Na área de incentivo cultural, outro projeto apoiado pela Bosch, em conjunto com outras empresas, é o "Dança e Cidadania", que promove a inclusão social por meio da dança. Hoje 450 alunos têm aulas de balé clássico e sapateado americano em 33 escolas de bairros carentes de Campinas. Nas aulas são mantidos os padrões de alta qualidade de ensino da dança; as crianças recebem uniforme, alimentação e transporte. A partir do projeto inicial foi criada a Cia. de Dança de Campinas para abrigar os alunos mais talentosos. Para formar bailarinos profissionais, a Cia. oferece formação completa: aulas diárias de dança clássica e moderna, técnica teatral e inglês, para 25 alunos. Lá também estão sendo treinados professores. "A idéia é ter um morador dando aula em cada bairro que atendemos", explica Lúcia Teixeira, diretora geral do projeto.

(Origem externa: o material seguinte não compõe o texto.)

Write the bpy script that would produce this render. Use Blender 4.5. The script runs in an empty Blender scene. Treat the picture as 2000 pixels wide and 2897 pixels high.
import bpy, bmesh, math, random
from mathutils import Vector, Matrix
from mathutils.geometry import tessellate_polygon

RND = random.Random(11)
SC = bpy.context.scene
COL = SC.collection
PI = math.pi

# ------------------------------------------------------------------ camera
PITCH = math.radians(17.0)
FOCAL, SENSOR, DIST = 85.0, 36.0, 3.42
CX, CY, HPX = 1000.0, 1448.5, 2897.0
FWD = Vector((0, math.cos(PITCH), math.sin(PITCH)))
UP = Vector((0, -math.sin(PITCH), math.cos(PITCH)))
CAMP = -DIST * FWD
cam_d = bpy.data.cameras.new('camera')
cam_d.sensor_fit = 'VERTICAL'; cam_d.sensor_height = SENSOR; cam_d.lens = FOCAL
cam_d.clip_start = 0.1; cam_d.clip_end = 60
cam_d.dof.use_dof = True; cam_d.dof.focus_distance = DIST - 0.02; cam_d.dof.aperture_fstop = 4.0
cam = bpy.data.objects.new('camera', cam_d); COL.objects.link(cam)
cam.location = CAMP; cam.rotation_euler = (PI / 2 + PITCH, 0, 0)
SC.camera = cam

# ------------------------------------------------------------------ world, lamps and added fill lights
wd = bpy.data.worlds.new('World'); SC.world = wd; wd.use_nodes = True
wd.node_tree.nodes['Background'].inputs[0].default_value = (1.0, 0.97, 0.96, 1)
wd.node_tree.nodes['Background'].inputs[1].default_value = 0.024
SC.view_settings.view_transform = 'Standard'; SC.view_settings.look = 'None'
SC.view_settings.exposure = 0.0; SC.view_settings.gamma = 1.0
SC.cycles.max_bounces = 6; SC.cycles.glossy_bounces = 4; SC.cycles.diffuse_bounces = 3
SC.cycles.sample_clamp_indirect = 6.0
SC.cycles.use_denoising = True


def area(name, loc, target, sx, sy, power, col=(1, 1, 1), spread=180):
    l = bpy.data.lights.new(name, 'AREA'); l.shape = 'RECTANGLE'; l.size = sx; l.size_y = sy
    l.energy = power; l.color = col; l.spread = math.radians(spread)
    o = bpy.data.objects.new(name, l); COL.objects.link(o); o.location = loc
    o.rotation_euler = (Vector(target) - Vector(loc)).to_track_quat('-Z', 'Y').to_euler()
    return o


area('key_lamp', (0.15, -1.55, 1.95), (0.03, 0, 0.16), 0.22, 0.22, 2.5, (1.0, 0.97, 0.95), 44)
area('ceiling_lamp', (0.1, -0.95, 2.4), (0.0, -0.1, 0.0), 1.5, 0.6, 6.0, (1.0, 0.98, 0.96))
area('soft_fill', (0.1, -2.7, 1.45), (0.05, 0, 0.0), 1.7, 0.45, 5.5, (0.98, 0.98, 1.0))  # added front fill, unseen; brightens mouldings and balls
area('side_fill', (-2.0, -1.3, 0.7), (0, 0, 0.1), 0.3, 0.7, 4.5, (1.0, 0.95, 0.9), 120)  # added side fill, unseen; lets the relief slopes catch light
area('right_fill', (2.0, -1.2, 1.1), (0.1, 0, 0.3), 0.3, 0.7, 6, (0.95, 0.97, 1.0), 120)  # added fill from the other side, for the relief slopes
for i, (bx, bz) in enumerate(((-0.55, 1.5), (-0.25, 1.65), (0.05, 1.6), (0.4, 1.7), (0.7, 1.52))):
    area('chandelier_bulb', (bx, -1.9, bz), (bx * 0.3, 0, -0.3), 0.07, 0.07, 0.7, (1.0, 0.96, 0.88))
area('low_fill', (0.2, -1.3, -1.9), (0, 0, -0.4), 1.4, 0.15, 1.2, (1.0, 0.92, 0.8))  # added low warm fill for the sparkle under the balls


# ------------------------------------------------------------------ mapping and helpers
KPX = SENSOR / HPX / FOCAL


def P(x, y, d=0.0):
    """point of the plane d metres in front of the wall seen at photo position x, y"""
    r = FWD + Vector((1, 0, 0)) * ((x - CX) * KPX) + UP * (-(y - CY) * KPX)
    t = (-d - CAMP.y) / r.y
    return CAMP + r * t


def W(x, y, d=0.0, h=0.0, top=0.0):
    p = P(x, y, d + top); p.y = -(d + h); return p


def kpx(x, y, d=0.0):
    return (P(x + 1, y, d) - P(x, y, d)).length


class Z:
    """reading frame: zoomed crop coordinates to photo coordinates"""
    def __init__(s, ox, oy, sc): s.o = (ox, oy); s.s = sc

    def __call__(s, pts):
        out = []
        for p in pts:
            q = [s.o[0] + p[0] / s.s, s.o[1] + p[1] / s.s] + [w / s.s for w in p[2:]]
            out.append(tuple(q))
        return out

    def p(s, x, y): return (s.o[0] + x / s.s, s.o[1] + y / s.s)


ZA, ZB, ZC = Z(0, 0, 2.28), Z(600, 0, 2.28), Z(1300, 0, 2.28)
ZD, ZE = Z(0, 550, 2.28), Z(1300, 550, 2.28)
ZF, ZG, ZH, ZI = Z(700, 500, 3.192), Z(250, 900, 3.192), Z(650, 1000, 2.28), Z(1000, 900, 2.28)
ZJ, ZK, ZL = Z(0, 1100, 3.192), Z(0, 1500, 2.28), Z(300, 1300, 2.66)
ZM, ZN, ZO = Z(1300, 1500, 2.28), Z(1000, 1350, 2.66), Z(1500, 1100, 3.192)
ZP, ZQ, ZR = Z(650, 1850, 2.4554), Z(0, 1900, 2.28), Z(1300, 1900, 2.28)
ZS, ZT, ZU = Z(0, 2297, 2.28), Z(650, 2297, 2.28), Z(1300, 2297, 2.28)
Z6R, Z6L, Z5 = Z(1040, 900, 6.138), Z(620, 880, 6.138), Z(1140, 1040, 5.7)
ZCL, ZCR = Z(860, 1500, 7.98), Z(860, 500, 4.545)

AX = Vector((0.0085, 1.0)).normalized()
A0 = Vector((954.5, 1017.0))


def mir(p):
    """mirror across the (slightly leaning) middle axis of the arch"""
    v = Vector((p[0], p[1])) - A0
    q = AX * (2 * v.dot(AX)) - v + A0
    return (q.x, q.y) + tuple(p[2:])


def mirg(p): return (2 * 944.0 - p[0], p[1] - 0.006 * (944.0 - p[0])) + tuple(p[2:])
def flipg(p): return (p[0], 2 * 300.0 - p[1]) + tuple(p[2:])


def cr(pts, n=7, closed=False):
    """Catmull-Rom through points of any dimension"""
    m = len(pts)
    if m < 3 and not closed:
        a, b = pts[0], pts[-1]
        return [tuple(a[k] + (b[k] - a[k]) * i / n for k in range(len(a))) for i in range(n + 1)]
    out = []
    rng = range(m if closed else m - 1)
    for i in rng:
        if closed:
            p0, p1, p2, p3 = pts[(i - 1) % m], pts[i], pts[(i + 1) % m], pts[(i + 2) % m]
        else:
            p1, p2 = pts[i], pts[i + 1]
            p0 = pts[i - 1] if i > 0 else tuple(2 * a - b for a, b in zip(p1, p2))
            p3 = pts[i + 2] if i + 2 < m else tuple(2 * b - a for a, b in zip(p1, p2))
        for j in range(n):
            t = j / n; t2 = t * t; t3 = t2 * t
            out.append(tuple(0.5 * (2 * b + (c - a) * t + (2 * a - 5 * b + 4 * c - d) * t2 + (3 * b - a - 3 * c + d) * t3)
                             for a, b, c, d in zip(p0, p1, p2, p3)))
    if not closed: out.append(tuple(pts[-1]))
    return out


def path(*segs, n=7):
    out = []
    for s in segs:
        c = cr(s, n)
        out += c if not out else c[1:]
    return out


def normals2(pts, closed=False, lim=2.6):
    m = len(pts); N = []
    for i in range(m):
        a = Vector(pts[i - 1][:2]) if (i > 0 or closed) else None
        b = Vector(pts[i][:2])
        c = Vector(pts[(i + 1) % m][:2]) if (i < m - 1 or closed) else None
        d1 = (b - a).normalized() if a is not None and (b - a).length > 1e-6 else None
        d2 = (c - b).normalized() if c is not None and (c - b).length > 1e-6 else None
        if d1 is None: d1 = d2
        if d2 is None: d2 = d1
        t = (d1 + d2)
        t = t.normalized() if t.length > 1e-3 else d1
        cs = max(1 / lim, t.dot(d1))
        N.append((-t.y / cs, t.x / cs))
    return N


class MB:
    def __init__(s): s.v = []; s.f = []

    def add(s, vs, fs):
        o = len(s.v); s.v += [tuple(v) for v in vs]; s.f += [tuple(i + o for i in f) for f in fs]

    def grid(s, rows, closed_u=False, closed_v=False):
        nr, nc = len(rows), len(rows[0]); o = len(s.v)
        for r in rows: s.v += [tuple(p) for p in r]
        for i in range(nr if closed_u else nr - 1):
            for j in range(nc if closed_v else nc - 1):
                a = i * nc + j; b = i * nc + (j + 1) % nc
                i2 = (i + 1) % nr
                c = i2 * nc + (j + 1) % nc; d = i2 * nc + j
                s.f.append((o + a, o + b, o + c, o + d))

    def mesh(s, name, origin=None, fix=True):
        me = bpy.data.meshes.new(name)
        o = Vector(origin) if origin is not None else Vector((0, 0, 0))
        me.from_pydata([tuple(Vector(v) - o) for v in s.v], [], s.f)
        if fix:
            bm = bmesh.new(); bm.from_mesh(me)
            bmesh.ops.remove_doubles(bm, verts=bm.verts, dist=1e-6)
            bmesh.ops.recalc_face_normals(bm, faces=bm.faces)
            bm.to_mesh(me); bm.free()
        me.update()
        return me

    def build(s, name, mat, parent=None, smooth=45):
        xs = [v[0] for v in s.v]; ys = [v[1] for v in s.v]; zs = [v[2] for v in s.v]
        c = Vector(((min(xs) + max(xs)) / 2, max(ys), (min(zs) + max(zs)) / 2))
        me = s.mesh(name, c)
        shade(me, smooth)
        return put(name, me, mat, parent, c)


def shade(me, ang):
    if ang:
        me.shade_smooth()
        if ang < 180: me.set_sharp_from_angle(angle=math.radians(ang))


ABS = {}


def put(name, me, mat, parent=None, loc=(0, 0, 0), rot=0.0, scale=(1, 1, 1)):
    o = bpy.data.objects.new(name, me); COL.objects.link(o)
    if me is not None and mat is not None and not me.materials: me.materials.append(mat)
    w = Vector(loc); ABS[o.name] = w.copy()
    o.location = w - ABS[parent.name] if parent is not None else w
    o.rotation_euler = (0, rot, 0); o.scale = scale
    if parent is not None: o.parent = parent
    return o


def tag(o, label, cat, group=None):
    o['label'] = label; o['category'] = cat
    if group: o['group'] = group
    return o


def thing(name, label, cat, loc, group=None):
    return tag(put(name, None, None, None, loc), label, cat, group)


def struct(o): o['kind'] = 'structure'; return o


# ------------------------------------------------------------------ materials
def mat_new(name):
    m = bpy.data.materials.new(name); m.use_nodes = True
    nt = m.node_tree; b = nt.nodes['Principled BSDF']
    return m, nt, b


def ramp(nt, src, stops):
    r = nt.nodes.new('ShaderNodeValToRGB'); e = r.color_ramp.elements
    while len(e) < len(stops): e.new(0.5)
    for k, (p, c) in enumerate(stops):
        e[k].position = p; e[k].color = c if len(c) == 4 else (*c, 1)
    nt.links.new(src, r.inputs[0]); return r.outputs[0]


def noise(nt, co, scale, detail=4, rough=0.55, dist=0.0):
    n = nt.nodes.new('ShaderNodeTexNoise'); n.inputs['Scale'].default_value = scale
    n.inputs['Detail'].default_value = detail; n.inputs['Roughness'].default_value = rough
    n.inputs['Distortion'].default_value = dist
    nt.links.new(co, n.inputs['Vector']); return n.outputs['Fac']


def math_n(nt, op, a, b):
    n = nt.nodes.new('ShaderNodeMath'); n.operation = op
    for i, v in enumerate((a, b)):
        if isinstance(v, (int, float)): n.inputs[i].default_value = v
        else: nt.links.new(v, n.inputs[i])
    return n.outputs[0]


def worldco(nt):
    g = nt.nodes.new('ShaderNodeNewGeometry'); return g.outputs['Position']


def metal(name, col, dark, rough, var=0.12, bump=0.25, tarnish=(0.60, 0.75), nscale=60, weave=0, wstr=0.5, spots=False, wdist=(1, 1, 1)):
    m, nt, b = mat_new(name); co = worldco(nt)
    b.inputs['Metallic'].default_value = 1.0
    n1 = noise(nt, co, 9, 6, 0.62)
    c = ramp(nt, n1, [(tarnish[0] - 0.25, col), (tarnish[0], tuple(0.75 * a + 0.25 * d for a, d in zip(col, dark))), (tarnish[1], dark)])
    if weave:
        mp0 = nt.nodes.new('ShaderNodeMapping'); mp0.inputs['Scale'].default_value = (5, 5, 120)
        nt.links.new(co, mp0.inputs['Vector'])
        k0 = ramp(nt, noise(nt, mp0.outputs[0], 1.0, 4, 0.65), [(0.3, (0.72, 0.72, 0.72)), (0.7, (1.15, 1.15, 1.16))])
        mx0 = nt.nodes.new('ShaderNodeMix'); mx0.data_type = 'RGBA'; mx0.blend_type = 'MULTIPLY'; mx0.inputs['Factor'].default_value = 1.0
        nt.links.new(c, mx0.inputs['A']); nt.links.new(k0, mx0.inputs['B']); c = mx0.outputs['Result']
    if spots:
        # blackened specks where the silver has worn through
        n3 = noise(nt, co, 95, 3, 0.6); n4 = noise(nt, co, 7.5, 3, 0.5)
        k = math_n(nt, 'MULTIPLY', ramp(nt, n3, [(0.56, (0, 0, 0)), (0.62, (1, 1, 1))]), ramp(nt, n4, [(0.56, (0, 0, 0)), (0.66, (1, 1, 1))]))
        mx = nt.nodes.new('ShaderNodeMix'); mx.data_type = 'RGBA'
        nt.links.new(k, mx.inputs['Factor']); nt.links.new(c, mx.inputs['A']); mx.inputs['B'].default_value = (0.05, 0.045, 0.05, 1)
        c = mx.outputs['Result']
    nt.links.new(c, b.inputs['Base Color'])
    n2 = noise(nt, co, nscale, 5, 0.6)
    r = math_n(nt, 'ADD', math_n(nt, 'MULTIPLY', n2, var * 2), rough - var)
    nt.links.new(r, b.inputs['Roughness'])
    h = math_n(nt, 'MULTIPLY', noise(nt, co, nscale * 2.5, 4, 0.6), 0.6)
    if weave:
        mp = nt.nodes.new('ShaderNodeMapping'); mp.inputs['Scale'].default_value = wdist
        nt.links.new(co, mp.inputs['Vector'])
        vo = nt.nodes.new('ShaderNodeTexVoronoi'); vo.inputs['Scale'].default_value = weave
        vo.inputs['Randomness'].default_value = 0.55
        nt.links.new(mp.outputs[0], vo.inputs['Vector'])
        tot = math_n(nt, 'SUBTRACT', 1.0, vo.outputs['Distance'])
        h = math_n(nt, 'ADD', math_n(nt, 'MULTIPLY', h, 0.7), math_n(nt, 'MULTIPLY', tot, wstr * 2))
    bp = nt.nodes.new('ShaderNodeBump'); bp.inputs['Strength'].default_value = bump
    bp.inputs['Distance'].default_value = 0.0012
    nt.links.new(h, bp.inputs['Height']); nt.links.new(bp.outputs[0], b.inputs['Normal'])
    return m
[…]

Um dos principais resultados de todo o trabalho é a montagem do espetáculo O quebra nozes, de Tchaikovsky. O elenco é formado pelas crianças do "Dança e Cidadania", os solistas são os bailarinos da Cia. de Dança de Campinas e a música é executada pela Orquestra Sinfônica Municipal de Campinas, que também recebe apoio da Bosch. O projeto envolve também os familiares em atividades paralelas. Os pais dos alunos podem fazer cursos de cenografia e iluminação de palco e as mães têm aulas de corte e costura para ajudarem na confecção de figurinos dos pequenos bailarinos. Famílias que nunca haviam entrado num teatro passam a freqüentá-lo, não só como espectadores, mas também como profissionais. "É importante a criança ter a família envolvida naquilo que ela está fazendo; tem que ser um progresso conjunto, dentro e fora de casa", acredita Lúcia. No ano passado, o mesmo espetáculo teve cinco apresentações, todas lotadas. Segundo a professora, é um dos um dos únicos espetáculos no mundo com acompanhamento de orquestra e crianças no palco. "Quando conseguimos colocar tanta gente fazendo balé, percebemos que a justiça social se faz pela oportunidade. Quando as pessoas têm as mesmas oportunidades, conseguem levar os projetos adiante. Vence quem tem vontade e talento", completa Lúcia.